The university does, of course, maintain some presuppositions in conducting its afairs. It assumes that some things are worth while when others are not; it assumes the best ways of becoming educated; it assumes the validity of its direction; it assumes a whole host of basic principles in the various subjects. But it has not conducted a critical investigation even into these presuppositions; there are prejudices to be uncovered and scrutinised, there are emotional factors to be revealed. This is not a plea that all the presuppositions of education which are coloured by emotion or personal environment should be discarded, but simply that by recognising these factors we may be able to get a clearer picture of the value of these presuppositions and re-inforce or discard them as we think fit.
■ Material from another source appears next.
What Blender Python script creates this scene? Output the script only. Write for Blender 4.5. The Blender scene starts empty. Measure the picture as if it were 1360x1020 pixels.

Fragmentation is another primary cause of our discontent. The various aspects of university work are done in separate compartments. The mind of the student and lecturer is incurious. Often we know nothing of subjects other than our own. There is no standing back from studies to get a survey of the whole of life; we are so busy being specialists that we have no time to get our own studies into proper perspective. Obviously we can't give the attention to other subjects that we must give to our own, but we can appreciate the general philosophical tenets underlying other subjects. We too often have no communication with the students of other faculties. "Trivialities form the only meeting ground." There is too, a lack of integration in our approach to the problem of living. We don't see our life as a whole; we divide it into work and the rest. We think only part of our lives should be governed by moral principles. We ignore the fact that we are living whatever we are doing and we deprive ourselves of any sense of fulness of personality.